Mr Mudd and Mr Gold (Townes Van Zandt)

Another from Townes Van Zandt, though I don’t play his chords. I don’t remember why I changed them, or even if I was aware I had, and when I recently listened to his version I thought his were more interesting… But I’ve been playing it this way for a quarter century and it feels right to me.

As with all the Townes songs I do, I learned this off his Live at the Old Quarter double album from 1973 — it’s the pure, stripped down experience, and reminds me of what he was like live: dry, difficult, and magical. I’ve already written about my experiences of Townes over the years and my problems performing his songs in my post for “Waiting Round to Die.” The short version is I always loved his concerts and his writing, but most of the songs were so dark I couldn’t do them convincingly.

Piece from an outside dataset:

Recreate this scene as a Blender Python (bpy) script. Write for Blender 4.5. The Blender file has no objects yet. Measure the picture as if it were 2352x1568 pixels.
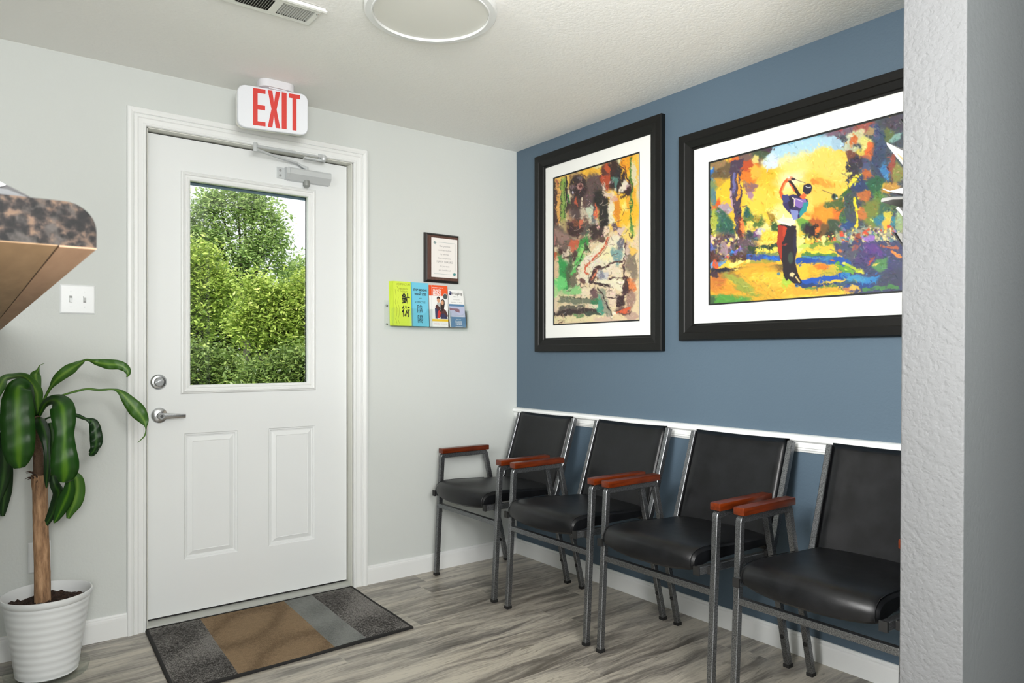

The exceptions were “Pancho and Lefty” — partly because I tended to do it as a duet with my pal Monte and partly because it’s pretty much foolproof — and this one.

To me, this is less a song than a modern saloon recitation in the tradition of classics like “The Face on the Barroom Floor,” T. Texas Tyler’s “Deck of Cards,” and Chuck Berry’s “Downbound Train.” It’s only marginally weirder, and similarly moralistic, and in its way it may be the most traditional thing Townes ever wrote.

Other than that, I don’t have much to say about it except that Townes was a terrific wordsmith and I love the way the lyric flows. And the way the card game anchors the fantasy. And the moral.